_GIVEN DATA_
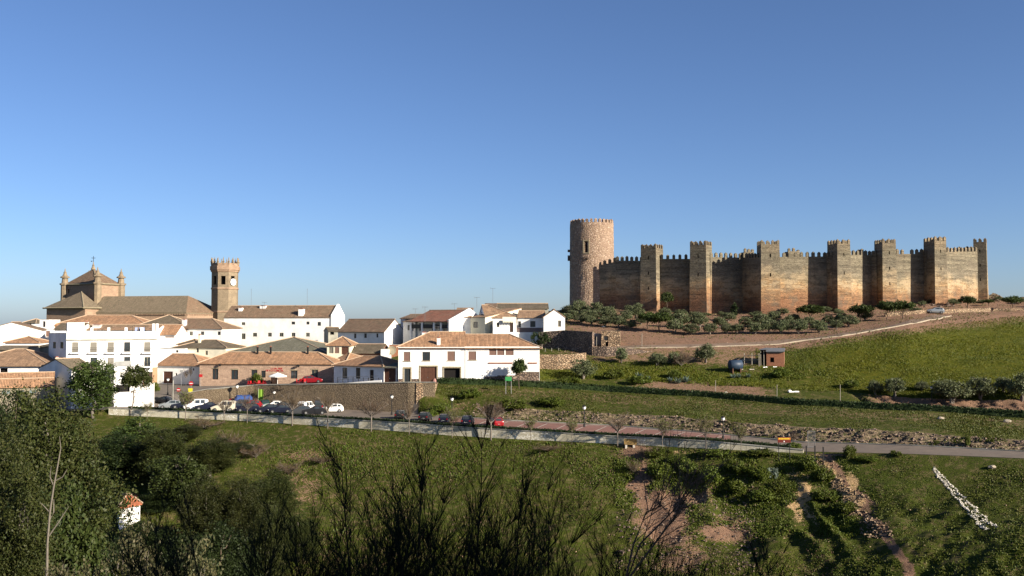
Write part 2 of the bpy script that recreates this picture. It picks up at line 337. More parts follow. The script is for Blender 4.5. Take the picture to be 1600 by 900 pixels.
def groundmat():
    m, n, b = _mat('hillside_ground'); ob = coords(n)
    def att(nm):
        k = n.nodes.new('ShaderNodeAttribute'); k.attribute_name = nm
        s = n.nodes.new('ShaderNodeSeparateColor'); n.links.new(k.outputs['Color'], s.inputs[0]); return s.outputs
    z1, z2 = att('zone_a'), att('zone_b')
    f1 = noise(n, ob, .16, 5, .7); f2 = noise(n, ob, .9, 6, .75); f3 = noise(n, ob, 3.6, 5, .75); f4 = noise(n, ob, 14, 3, .7)
    g = mix(n, ramp(n, f1, [(.38, grey(0)), (.62, grey(1))]), (.058, .082, .009), (.080, .096, .012))
    g = mix(n, ramp(n, f3, [(.42, grey(0)), (.60, grey(1))]), g, (.045, .056, .008))
    g = mix(n, mathn(n, 'MULTIPLY', ramp(n, f2, [(.50, grey(0)), (.66, grey(1))]), .75), g, (.20, .145, .075))
    lush = mix(n, ramp(n, f2, [(.38, grey(0)), (.64, grey(1))]), (.072, .088, .005), (.128, .120, .008))
    lush = mix(n, ramp(n, f3, [(.35, grey(1)), (.50, grey(0))]), lush, (.055, .075, .006))
    g = mix(n, z2[0], g, lush)
    soil = mix(n, ramp(n, f3, [(.36, grey(0)), (.62, grey(1))]), (.20, .115, .075), (.33, .20, .13))
    soil = mix(n, ramp(n, f2, [(.5, grey(0)), (.66, grey(1))]), soil, (.24, .16, .105))
    gold = mix(n, ramp(n, f3, [(.4, grey(0)), (.6, grey(1))]), (.42, .27, .13), (.55, .38, .20))
    def wz(z, k=.9):      # zone weight broken up by noise
        s = mathn(n, 'ADD', mathn(n, 'MULTIPLY', z, 1.7), mathn(n, 'MULTIPLY', mathn(n, 'SUBTRACT', mathn(n, 'ADD', mathn(n, 'MULTIPLY', f2, .6), mathn(n, 'MULTIPLY', f3, .6)), .6), 4.0 * k))
        return ramp(n, s, [(.70, grey(0)), (1.0, grey(1))])
    a = mix(n, wz(z1[0]), g, soil)
    a = mix(n, wz(z2[1]), a, gold)
    vor = n.nodes.new('ShaderNodeTexVoronoi'); vor.inputs['Scale'].default_value = 1.6
    n.links.new(scaled(n, ob, (1, 1.4, 2.6), (0, R(18), 0)), vor.inputs['Vector'])
    sr = n.nodes.new('ShaderNodeSeparateColor'); n.links.new(vor.outputs['Color'], sr.inputs[0])
    rk = ramp(n, sr.outputs[0], [(0, (.12, .085, .06)), (.5, (.26, .19, .12)), (1, (.38, .29, .19))])
    rk = mix(n, ramp(n, f3, [(.5, grey(0)), (.62, grey(1))]), rk, (.07, .085, .025))
    a = mix(n, wz(z1[1], .7), a, rk)
    pv = mix(n, ramp(n, f3, [(.3, grey(0)), (.7, grey(1))]), (.15, .13, .11), (.19, .165, .14))
    a = mix(n, ramp(n, z1[2], [(.45, grey(0)), (.55, grey(1))]), a, pv)
    vr = mix(n, .75, a, ramp(n, f4, [(.3, grey(.55)), (.7, grey(1.35))]), 'MULTIPLY')
    n.links.new(vr, b.inputs['Base Color']); b.inputs['Roughness'].default_value = .95; b.inputs['Specular IOR Level'].default_value = .1
    h = mathn(n, 'ADD', mathn(n, 'MULTIPLY', f3, 1.0), mathn(n, 'MULTIPLY', f4, .35))
    h = mathn(n, 'MULTIPLY', h, mathn(n, 'SUBTRACT', 1.02, z1[2])); bump(n, b, h, 1.0, .35)
    return m
groundmat()
def paving(name, c1, c2):
    m, n, b = _mat(name); ob = coords(n); f = noise(n, ob, .7, 6, .7); g = noise(n, ob, 18, 3, .7)
    a = mix(n, ramp(n, f, [(.35, grey(0)), (.68, grey(1))]), c1, c2); a = mix(n, .4, a, ramp(n, g, [(.3, grey(.6)), (.7, grey(1.3))]), 'MULTIPLY')
    n.links.new(a, b.inputs['Base Color']); b.inputs['Roughness'].default_value = .93; return m
paving('asphalt', (.22, .175, .135), (.16, .13, .105)); paving('bay_paving', (.27, .135, .105), (.22, .115, .09)); paving('pale_track', (.26, .18, .125), (.20, .14, .10)); paving('line_paint', (.55, .48, .40), (.40, .33, .27))
def wallpaint():
    m, n, b = _mat('parapet_concrete'); uv = coords(n, 'UV'); ob = coords(n)
    f = noise(n, scaled(n, uv, (.5, 1.2, 1)), 1.4, 6, .75); g = noise(n, scaled(n, uv, (1.5, 3, 1)), 1.5, 5, .7, 1.5)
    a = mix(n, ramp(n, f, [(.35, grey(0)), (.65, grey(1))]), (.36, .33, .235), (.48, .435, .32))
    sp = n.nodes.new('ShaderNodeSeparateXYZ'); n.links.new(uv, sp.inputs[0])
    lo = noise(n, scaled(n, uv, (.12, .0, 1)), 1.0, 2)
    a = mix(n, mathn(n, 'MULTIPLY', ramp(n, g, [(.53, grey(0)), (.57, grey(1))]), ramp(n, lo, [(.42, grey(0)), (.56, grey(1))])), a, (.80, .78, .70))
    n.links.new(a, b.inputs['Base Color']); bump(n, b, f, .3, .03)
wallpaint()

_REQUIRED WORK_
Copy the listing over exactly, skipping the pictures it holds.

_FULL RESPONSE_
Write part 2 of the bpy script that recreates this picture. It picks up at line 337. More parts follow. The script is for Blender 4.5. Take the picture to be 1600 by 900 pixels.
def groundmat():
    m, n, b = _mat('hillside_ground'); ob = coords(n)
    def att(nm):
        k = n.nodes.new('ShaderNodeAttribute'); k.attribute_name = nm
        s = n.nodes.new('ShaderNodeSeparateColor'); n.links.new(k.outputs['Color'], s.inputs[0]); return s.outputs
    z1, z2 = att('zone_a'), att('zone_b')
    f1 = noise(n, ob, .16, 5, .7); f2 = noise(n, ob, .9, 6, .75); f3 = noise(n, ob, 3.6, 5, .75); f4 = noise(n, ob, 14, 3, .7)
    g = mix(n, ramp(n, f1, [(.38, grey(0)), (.62, grey(1))]), (.058, .082, .009), (.080, .096, .012))
    g = mix(n, ramp(n, f3, [(.42, grey(0)), (.60, grey(1))]), g, (.045, .056, .008))
    g = mix(n, mathn(n, 'MULTIPLY', ramp(n, f2, [(.50, grey(0)), (.66, grey(1))]), .75), g, (.20, .145, .075))
    lush = mix(n, ramp(n, f2, [(.38, grey(0)), (.64, grey(1))]), (.072, .088, .005), (.128, .120, .008))
    lush = mix(n, ramp(n, f3, [(.35, grey(1)), (.50, grey(0))]), lush, (.055, .075, .006))
    g = mix(n, z2[0], g, lush)
    soil = mix(n, ramp(n, f3, [(.36, grey(0)), (.62, grey(1))]), (.20, .115, .075), (.33, .20, .13))
    soil = mix(n, ramp(n, f2, [(.5, grey(0)), (.66, grey(1))]), soil, (.24, .16, .105))
    gold = mix(n, ramp(n, f3, [(.4, grey(0)), (.6, grey(1))]), (.42, .27, .13), (.55, .38, .20))
    def wz(z, k=.9):      # zone weight broken up by noise
        s = mathn(n, 'ADD', mathn(n, 'MULTIPLY', z, 1.7), mathn(n, 'MULTIPLY', mathn(n, 'SUBTRACT', mathn(n, 'ADD', mathn(n, 'MULTIPLY', f2, .6), mathn(n, 'MULTIPLY', f3, .6)), .6), 4.0 * k))
        return ramp(n, s, [(.70, grey(0)), (1.0, grey(1))])
    a = mix(n, wz(z1[0]), g, soil)
    a = mix(n, wz(z2[1]), a, gold)
    vor = n.nodes.new('ShaderNodeTexVoronoi'); vor.inputs['Scale'].default_value = 1.6
    n.links.new(scaled(n, ob, (1, 1.4, 2.6), (0, R(18), 0)), vor.inputs['Vector'])
    sr = n.nodes.new('ShaderNodeSeparateColor'); n.links.new(vor.outputs['Color'], sr.inputs[0])
    rk = ramp(n, sr.outputs[0], [(0, (.12, .085, .06)), (.5, (.26, .19, .12)), (1, (.38, .29, .19))])
    rk = mix(n, ramp(n, f3, [(.5, grey(0)), (.62, grey(1))]), rk, (.07, .085, .025))
    a = mix(n, wz(z1[1], .7), a, rk)
    pv = mix(n, ramp(n, f3, [(.3, grey(0)), (.7, grey(1))]), (.15, .13, .11), (.19, .165, .14))
    a = mix(n, ramp(n, z1[2], [(.45, grey(0)), (.55, grey(1))]), a, pv)
    vr = mix(n, .75, a, ramp(n, f4, [(.3, grey(.55)), (.7, grey(1.35))]), 'MULTIPLY')
    n.links.new(vr, b.inputs['Base Color']); b.inputs['Roughness'].default_value = .95; b.inputs['Specular IOR Level'].default_value = .1
    h = mathn(n, 'ADD', mathn(n, 'MULTIPLY', f3, 1.0), mathn(n, 'MULTIPLY', f4, .35))
    h = mathn(n, 'MULTIPLY', h, mathn(n, 'SUBTRACT', 1.02, z1[2])); bump(n, b, h, 1.0, .35)
    return m
groundmat()
def paving(name, c1, c2):
    m, n, b = _mat(name); ob = coords(n); f = noise(n, ob, .7, 6, .7); g = noise(n, ob, 18, 3, .7)
    a = mix(n, ramp(n, f, [(.35, grey(0)), (.68, grey(1))]), c1, c2); a = mix(n, .4, a, ramp(n, g, [(.3, grey(.6)), (.7, grey(1.3))]), 'MULTIPLY')
    n.links.new(a, b.inputs['Base Color']); b.inputs['Roughness'].default_value = .93; return m
paving('asphalt', (.22, .175, .135), (.16, .13, .105)); paving('bay_paving', (.27, .135, .105), (.22, .115, .09)); paving('pale_track', (.26, .18, .125), (.20, .14, .10)); paving('line_paint', (.55, .48, .40), (.40, .33, .27))
def wallpaint():
    m, n, b = _mat('parapet_concrete'); uv = coords(n, 'UV'); ob = coords(n)
    f = noise(n, scaled(n, uv, (.5, 1.2, 1)), 1.4, 6, .75); g = noise(n, scaled(n, uv, (1.5, 3, 1)), 1.5, 5, .7, 1.5)
    a = mix(n, ramp(n, f, [(.35, grey(0)), (.65, grey(1))]), (.36, .33, .235), (.48, .435, .32))
    sp = n.nodes.new('ShaderNodeSeparateXYZ'); n.links.new(uv, sp.inputs[0])
    lo = noise(n, scaled(n, uv, (.12, .0, 1)), 1.0, 2)
    a = mix(n, mathn(n, 'MULTIPLY', ramp(n, g, [(.53, grey(0)), (.57, grey(1))]), ramp(n, lo, [(.42, grey(0)), (.56, grey(1))])), a, (.80, .78, .70))
    n.links.new(a, b.inputs['Base Color']); bump(n, b, f, .3, .03)
wallpaint()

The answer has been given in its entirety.